Baklava ist ein Gebäck aus dünn geschichtetem Blätterteig, in Sirup getränkt und mit Walnüssen, Mandeln oder Pistazien gefüllt. Im Mund schmeckt es - natürlich - vor allem süß. Außerdem hat es durch seine Schichtung eine bissfeste Konsitenz. Anfangs konnte ich Baklava nicht essen, mittlerweile gibt es Tage, an denen ich die Zuckerbombe ziemlich gerne esse. 

Lokum (unter Touris bekannt als Turkish Delight) ist der Hingucker auf dem Gewürzbasar (oder Ägyptischen Basar). Die Basis ist ein Sirup aus gelierter Stärke und Zucker und die Konsistenz ist weich und klebrig. Die kleinen Häppchen werden aufwendig gefärbt, verziert und mit Nüssen gefüllt und sehen dann aus, wie direkt aus dem Schlaraffenland. Geschmacklich sind sie dann aber weniger bombastisch, halt einfach - süß.
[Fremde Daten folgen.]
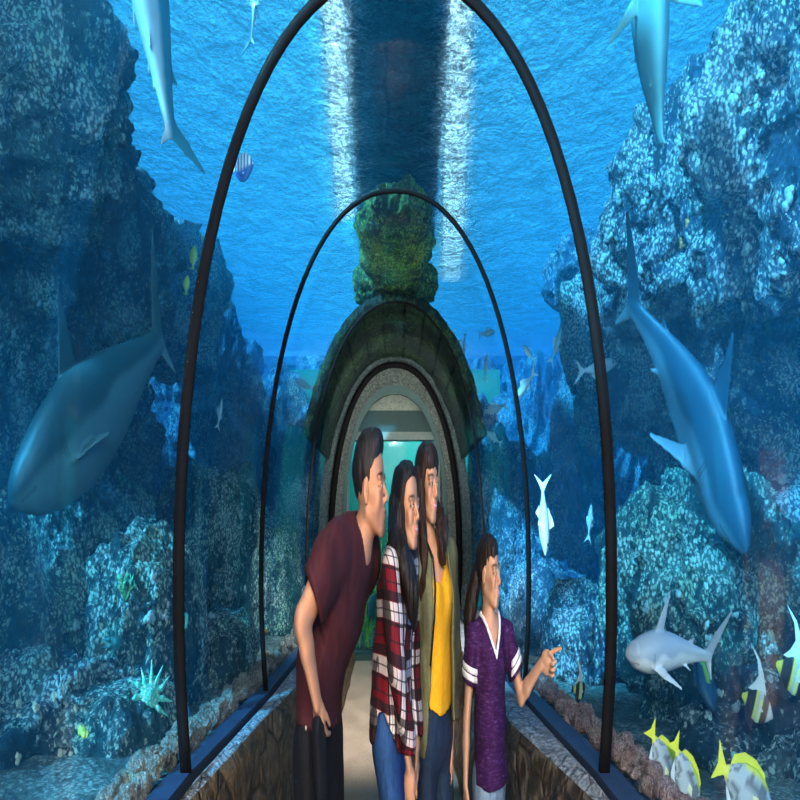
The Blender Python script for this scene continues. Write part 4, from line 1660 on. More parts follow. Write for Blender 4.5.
def rotm(yaw, pitch=0.0, roll=0.0):
    """columns: forward, left, up. yaw 0 looks to the right of the picture, negative towards the camera"""
    R = Matrix.Rotation(math.radians(yaw), 3, 'Z') @ Matrix.Rotation(math.radians(-pitch), 3, 'Y') @ Matrix.Rotation(math.radians(roll), 3, 'X')
    return np.array(R)


class Person:
    def __init__(self, rpx, y, label, name='person'):
        self.rpx, self.y = rpx, y
        self.s = F_PX / y
        self.root = empty(name, ((rpx - 395) * y / F_PX, y, 0))
        tag(self.root, label, 'person', None)

    def p(self, px, py, dy=0.0):
        yy = self.y + dy
        wx = (px - 395) * yy / F_PX
        return np.array([(wx - self.root.location.x) / PSQ, dy, EYE + (505 - py) * yy / F_PX])

    def put(self, name, V, Q, mat, tint=None, parent=None, plaid=None):
        W_ = V.copy()
        W_[:, 0] *= PSQ
        o = quads_obj(name, W_, Q, mat, parent or self.root)
        add_vec(o, V, 'cloth')
        if plaid is not None:
            add_vec(o, plaid, 'plaid')
        if tint is not None:
            add_color(o, tint)
        return o

    def mb(self, name, mb, mat, parent=None, smooth=True):
        V = np.array([tuple(v) for v in mb.v])
        mb.v = [(x * PSQ, y, z) for x, y, z in V]
        o = mb.build(name, mat, parent or self.root, smooth)
        add_vec(o, V, 'cloth')
        return o


def grids(f, rx, ry, zr, lo=None, hi=None):
    """zr: list of (z0, z1, step)"""
    l, h = f.box()
    l, h = l - .03, h + .03
    if lo is not None: l = np.maximum(l, lo)
    if hi is not None: h = np.minimum(h, hi)
    xs = np.arange(l[0], h[0], rx); ys = np.arange(l[1], h[1], ry)
    z = []
    cur = l[2]
    while cur < h[2]:
        z.append(cur)
        st = .008
        for z0, z1, s_ in zr:
            if z0 <= cur <= z1:
                st = min(st, s_)
        cur += st
    return xs, ys, np.array(z)


def add_head(f, c, R, s=1.0, fem=False, neck=None, nr=.055, smile=.5):
    def T(p): return c + R @ (np.array(p) * s)
    def cone(a, b_, ra, rb, k=.012, op='add'): f.cone(T(a), T(b_), ra * s, rb * s, k * s, op)
    def ell(a, r, k=.015, op='add', R2=None): f.ell(T(a), np.array(r) * s, R if R2 is None else R @ R2, k * s, op)
    jw = .047 if fem else .052
    ell((-.018, 0, .035), (.096, .074, .082))
    ell((.018, 0, .040), (.066, .062, .060), .02)
    ell((.026, 0, -.030), (.058, jw + .008, .078), .02)
    for q in (-1, 1):
        cone((-.012, q * jw, -.050), (.060, q * .016, -.096), .014, .015, .025)
        ell((.058, q * .036, -.028), (.022, .022, .022), .02)
        ell((.075, q * .034, .020), (.014, .024, .009 if not fem else .007), .014)
    cone((.066, -.008, -.097), (.066, .008, -.097), .0165 if not fem else .014, .0165 if not fem else .014, .018)
    for q in (-1, 1):
        ell((.101, q * .033, .001), (.017, .019, .0105), .016, 'sub')
    # nose
    cone((.083, 0, .010), (.104 if fem else .107, 0, -.028), .0075, .0095, .012)
    for q in (-1, 1):
        ell((.094, q * .0105, -.033), (.011, .008, .0075), .008)
    # mouth
    ell((.074, 0, -.062), (.019, .030, .024), .015)
    ell((.090, 0, -.0565), (.0085, .021, .0052), .005)
    ell((.088, 0, -.0715), (.0085, .018, .0062), .005)
    f.cone(T((.0985, -.017, -.0625)), T((.0985, .017, -.0625)), .0022 * s, .0022 * s, .003, 'sub')
    # lids over the eyeballs
    for q in (-1, 1):
        ell((.0765, q * .0325, .0015), (.0135, .0165, .0125), .006)
        ell((.0905, q * .0325, .0000), (.0075, .0125, .0050), .003, 'sub')
    # ears
    for q in (-1, 1):
        ell((-.008, q * .075, -.006), (.017, .008, .031), .006)
        ell((-.005, q * .084, -.002), (.009, .006, .019), .004, 'sub')
    if neck is not None:
        f.cone(T((-.022, 0, -.055)), neck, nr * .98, nr, .02)
    return T


def head_tint(V, c, R, s, skin, lip, fem=False, stubble=0.0, brow=(.02, .012, .008), blush=.0, teeth=False):
    P = (V - c) @ R / s
    x, y, z = P[:, 0], P[:, 1], P[:, 2]
    C = np.tile(np.array(skin, float), (len(V), 1))
    ay = np.abs(y)
    near = (np.abs(x) < .16) & (ay < .12) & (np.abs(z) < .14)

    def blend(w, col):
        nonlocal C
        w = (w * near)[:, None]
        C = C * (1 - w) + np.array(col) * w
    sm = lambda v, a, b_: np.clip((v - a) / (b_ - a), 0, 1)
    # reddish cheeks and nose
    blend(.35 * np.exp(-(((x - .07) / .03) ** 2 + ((ay - .04) / .018) ** 2 + ((z + .03) / .02) ** 2)), (skin[0] * .95, skin[1] * .62, skin[2] * .6))
    if stubble:
        w = sm(-z, .042, .062) * sm(x, -.01, .03) * stubble
        blend(w, (skin[0] * .45, skin[1] * .42, skin[2] * .45))
        blend(stubble * np.exp(-(((z + .048) / .006) ** 2 + (ay / .026) ** 2)) * (x > .08), (skin[0] * .4, skin[1] * .36, skin[2] * .38))
    # lips
    wl = np.exp(-((np.maximum(0, np.abs(z + .0640 - ay * .22) - .0065) / .003) ** 2)) * sm(.027 - ay, 0, .004) * (x > .07)
    blend(.85 * wl, lip)
    wt = np.exp(-(((z + .0628 - ay * .22) / .0026) ** 2)) * sm(.018 - ay, 0, .004) * (x > .07)
    blend(wt, (.85, .82, .78) if teeth else (.10, .03, .03))
    # brows
    zb = .0245 + .004 * np.sin(np.clip((ay - .014) / .038, 0, 1) * PI) - .05 * np.maximum(0, ay - .045)
    th = (.0045 if not fem else .0032)
    wb = np.exp(-((np.maximum(0, np.abs(z - zb) - th * .5) / .0026) ** 2)) * sm(ay, .010, .016) * sm(.056 - ay, 0, .006) * (x > .045)
    blend((.85 if fem else .95) * wb, brow)
    # lash line and lid shade-free liner
    for q in (-1, 1):
        dy = (y - q * .0325) / .0145
        lid = .0050 * np.sqrt(np.clip(1 - dy * dy, 0, 1))
        wl2 = np.exp(-(((z - .0004 - lid) / .0022) ** 2)) * (np.abs(dy) < 1.1) * (x > .06)
        blend((.85 if fem else .8) * wl2, (.015, .01, .01))
    return C


def add_eyes(pers, c, R, s, body):
    for q in (-1, 1):
        for nm, ctr, r, mt in (('eyeball', (.0815, q * .0325, .0), (.0098, .0118, .0062), M['sclera']), ('iris', (.0860, q * .0335, .0002), (.0062, .0064, .0056), M['iris'])):
            mb = MB(); mb.ball((0, 0, 0), r, 12, 8)
            V = (np.array(mb.v) + np.array(ctr)) * s @ R.T + c
            mb.v = [tuple(v) for v in V]
            pers.mb(nm, mb, mt, body)


def finger(f, p0, d, up, L, r, curl, k=.0035):
    """three bones, each bending by curl towards -up"""
    p = np.array(p0, float); d = d / np.linalg.norm(d)
    up = up - d * (up @ d); up = up / np.linalg.norm(up)
    pts, rad = [p.copy()], [r]
    for i, fr in enumerate((.45, .30, .25)):
        a = math.radians(curl[i])
        d, up = d * math.cos(a) - up * math.sin(a), up * math.cos(a) + d * math.sin(a)
        p = p + d * L * fr
        pts.append(p.copy()); rad.append(r * (1 - .11 * (i + 1)))
    f.chain(pts, rad, k)
    return pts


def add_hand(f, w, d, back, side, s=1.0, pose='relaxed', r0=.024):
    """w wrist, d hand direction, back = back-of-hand normal, side=+1: thumb towards cross(d, back)"""
    d = np.array(d, float); d /= np.linalg.norm(d)
    bk = np.array(back, float); bk -= d * (bk @ d); bk /= np.linalg.norm(bk)
    t = np.cross(d, bk) * side
    Rm = np.stack([d, t, bk], 1)
    pc = w + d * .048 * s
    f.ell(pc, np.array([.052, .041, .016]) * s, Rm, .012)
    f.ell(pc + t * .022 * s - d * .012 * s - bk * .006 * s, np.array([.030, .018, .014]) * s, Rm, .012)
    L = [.070, .078, .073, .058]
    cur = {'relaxed': [(12, 22, 16), (20, 28, 20), (24, 32, 22), (28, 34, 24)], 'point': [(0, 4, 4), (62, 80, 50), (68, 84, 52), (70, 84, 52)],
           'pocket': [(18, 18, 12)] * 4}[pose]
    tips = []
    for i in range(4):
        off = (.030 - .020 * i) * s
        fan = (.10 - .07 * i)
        p0 = w + d * (.086 - .004 * abs(i - 1)) * s + t * off
        q = finger(f, p0, d + t * fan, bk, L[i] * s, (.0086 if i < 3 else .0075) * s, cur[i])
        tips.append(q[-1])
    tc = {'relaxed': (10, 15, 12), 'point': (30, 35, 25), 'pocket': (5, 10, 5)}[pose]
    if pose == 'point':
        finger(f, w + d * .038 * s + t * .030 * s - bk * .006 * s, d * .9 + t * .45 - bk * .35, t, .064 * s, .0098 * s, (18, 30, 20))
    else:
        finger(f, w + d * .030 * s + t * .032 * s - bk * .006 * s, d * .85 + t * .60 - bk * .15, t, .062 * s, .0098 * s, tc)
    return tips


def folds(V, seed, amp=.006, sc=(9, 9, 5)):
    return V * 1.0


def garment(pers, name, f, mat, seed, res=(.0055, .006, .008), wr=.007, wsc=(16, 16, 6), plaid=None, smooth=1, dirv=None, zr=()):
    g = grids(f, res[0], res[1], list(zr) + [(-9, 9, res[2])])
    V, Q = surface_nets(f.eval(*g), *g)
    V = relax(V, Q, smooth, .5)
    # cloth folds
    n = fbm(V * np.array(wsc) + seed, 3, seed, .5, ridge=True)
    N = vert_normals(V, Q)
    V = V + N * (n * wr)[:, None]
    return pers.put(name, V, Q, mat, plaid=plaid(V) if plaid else None)


def vert_normals(V, Q):
    a, b_, c, d = V[Q[:, 0]], V[Q[:, 1]], V[Q[:, 2]], V[Q[:, 3]]
    n = np.cross(c - a, d - b_)
    N = np.zeros_like(V)
    for i in range(4):
        np.add.at(N, Q[:, i], n)
    return N / (np.linalg.norm(N, axis=1)[:, None] + 1e-12)


def arm(f, sh, el, wr, r=(.050, .041, .036, .025), k=.015):
    m = (sh + el) / 2
    f.chain([sh, m, el], [r[0], r[0] * .93, r[1]], k)
    q = el + (wr - el) * .3
    f.chain([el, q, wr], [r[1] * .95, r[2] * 1.06, r[3]], k)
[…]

Unter Sütlac werden eine Reihe von Milchspeisen zusammengefasst, die aussehen wie Pudding und eigentlich nicht viel anders schmecken. Die Oberfläche ist meist karamaellisiert.

In Taksim und den Touristenviertel sind man häufig historisch gekleidete Eisverkäufer, die mit ihren langen Spachtel das Eis durch die Luft wirbeln. Denkt man dabei an das Speiseeis aus Deutschland, denkt man an eine Eisschlacht. Das Maraş Dondurması allerdings hat eine Konsistenz wie Kaugummi und bleibt daher an dem Spachtel kleben. Geschickte Verkäufer veranstalten mit dem Eis eine richtige Show.

Durch Zufall bin ich beim Frühstücken in Taksim auf einen interessanten Nachtich gestoßen. Äußerlich sah er aus, wie eine Milchspeise: Weiß, weich, oben hübsch verziert. Beim Essen meinte ich dann aus Spaß: "Hm, das schmeckt merkwürdig. Fast so, als wäre da Fleisch drin." woraufhin mein Gegenüber meinte: "Ja, davon hab ich schon gelesen. Die pürieren Hühnchenfleisch in den Pudding." Richtig gelesen: Hünchenfleisch. In der Milchspeise. Wie das schmeckt? Interessant. Und süß.